▶ [Source excerpt]
------------------------------

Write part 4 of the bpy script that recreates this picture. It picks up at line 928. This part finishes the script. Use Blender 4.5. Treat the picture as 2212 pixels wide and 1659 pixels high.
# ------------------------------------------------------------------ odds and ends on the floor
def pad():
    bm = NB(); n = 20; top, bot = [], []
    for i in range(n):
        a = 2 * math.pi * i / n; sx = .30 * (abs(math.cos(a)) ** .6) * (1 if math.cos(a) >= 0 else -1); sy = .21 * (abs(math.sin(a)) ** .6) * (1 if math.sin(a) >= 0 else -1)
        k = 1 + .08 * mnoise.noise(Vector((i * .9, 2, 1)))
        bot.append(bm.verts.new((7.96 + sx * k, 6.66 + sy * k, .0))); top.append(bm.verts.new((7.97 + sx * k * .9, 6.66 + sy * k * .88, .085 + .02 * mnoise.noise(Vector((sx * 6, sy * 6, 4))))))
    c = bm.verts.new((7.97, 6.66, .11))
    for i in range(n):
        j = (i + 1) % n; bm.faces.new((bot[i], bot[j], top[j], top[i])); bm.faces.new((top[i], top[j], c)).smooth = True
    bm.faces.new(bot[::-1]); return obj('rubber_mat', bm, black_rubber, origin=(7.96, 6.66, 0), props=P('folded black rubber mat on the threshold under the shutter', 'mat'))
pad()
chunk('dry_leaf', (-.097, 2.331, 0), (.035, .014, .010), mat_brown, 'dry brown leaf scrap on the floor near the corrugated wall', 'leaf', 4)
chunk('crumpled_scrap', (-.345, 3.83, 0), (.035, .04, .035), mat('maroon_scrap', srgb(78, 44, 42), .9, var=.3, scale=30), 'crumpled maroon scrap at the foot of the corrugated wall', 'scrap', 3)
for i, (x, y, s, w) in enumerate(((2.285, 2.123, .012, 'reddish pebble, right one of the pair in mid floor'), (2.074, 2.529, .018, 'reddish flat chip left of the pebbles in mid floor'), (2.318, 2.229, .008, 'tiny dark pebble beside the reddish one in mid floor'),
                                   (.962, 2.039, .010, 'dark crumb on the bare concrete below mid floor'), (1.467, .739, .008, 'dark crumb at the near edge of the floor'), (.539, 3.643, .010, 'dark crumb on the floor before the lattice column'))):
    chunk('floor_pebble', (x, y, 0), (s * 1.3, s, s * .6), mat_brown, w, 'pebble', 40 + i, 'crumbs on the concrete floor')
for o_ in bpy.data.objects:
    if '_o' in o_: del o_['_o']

------------------------------

▶ [Your goal] Go through the material above line by line and copy it exactly.

▶ [Full response]
Write part 4 of the bpy script that recreates this picture. It picks up at line 928. This part finishes the script. Use Blender 4.5. Treat the picture as 2212 pixels wide and 1659 pixels high.
# ------------------------------------------------------------------ odds and ends on the floor
def pad():
    bm = NB(); n = 20; top, bot = [], []
    for i in range(n):
        a = 2 * math.pi * i / n; sx = .30 * (abs(math.cos(a)) ** .6) * (1 if math.cos(a) >= 0 else -1); sy = .21 * (abs(math.sin(a)) ** .6) * (1 if math.sin(a) >= 0 else -1)
        k = 1 + .08 * mnoise.noise(Vector((i * .9, 2, 1)))
        bot.append(bm.verts.new((7.96 + sx * k, 6.66 + sy * k, .0))); top.append(bm.verts.new((7.97 + sx * k * .9, 6.66 + sy * k * .88, .085 + .02 * mnoise.noise(Vector((sx * 6, sy * 6, 4))))))
    c = bm.verts.new((7.97, 6.66, .11))
    for i in range(n):
        j = (i + 1) % n; bm.faces.new((bot[i], bot[j], top[j], top[i])); bm.faces.new((top[i], top[j], c)).smooth = True
    bm.faces.new(bot[::-1]); return obj('rubber_mat', bm, black_rubber, origin=(7.96, 6.66, 0), props=P('folded black rubber mat on the threshold under the shutter', 'mat'))
pad()
chunk('dry_leaf', (-.097, 2.331, 0), (.035, .014, .010), mat_brown, 'dry brown leaf scrap on the floor near the corrugated wall', 'leaf', 4)
chunk('crumpled_scrap', (-.345, 3.83, 0), (.035, .04, .035), mat('maroon_scrap', srgb(78, 44, 42), .9, var=.3, scale=30), 'crumpled maroon scrap at the foot of the corrugated wall', 'scrap', 3)
for i, (x, y, s, w) in enumerate(((2.285, 2.123, .012, 'reddish pebble, right one of the pair in mid floor'), (2.074, 2.529, .018, 'reddish flat chip left of the pebbles in mid floor'), (2.318, 2.229, .008, 'tiny dark pebble beside the reddish one in mid floor'),
                                   (.962, 2.039, .010, 'dark crumb on the bare concrete below mid floor'), (1.467, .739, .008, 'dark crumb at the near edge of the floor'), (.539, 3.643, .010, 'dark crumb on the floor before the lattice column'))):
    chunk('floor_pebble', (x, y, 0), (s * 1.3, s, s * .6), mat_brown, w, 'pebble', 40 + i, 'crumbs on the concrete floor')
for o_ in bpy.data.objects:
    if '_o' in o_: del o_['_o']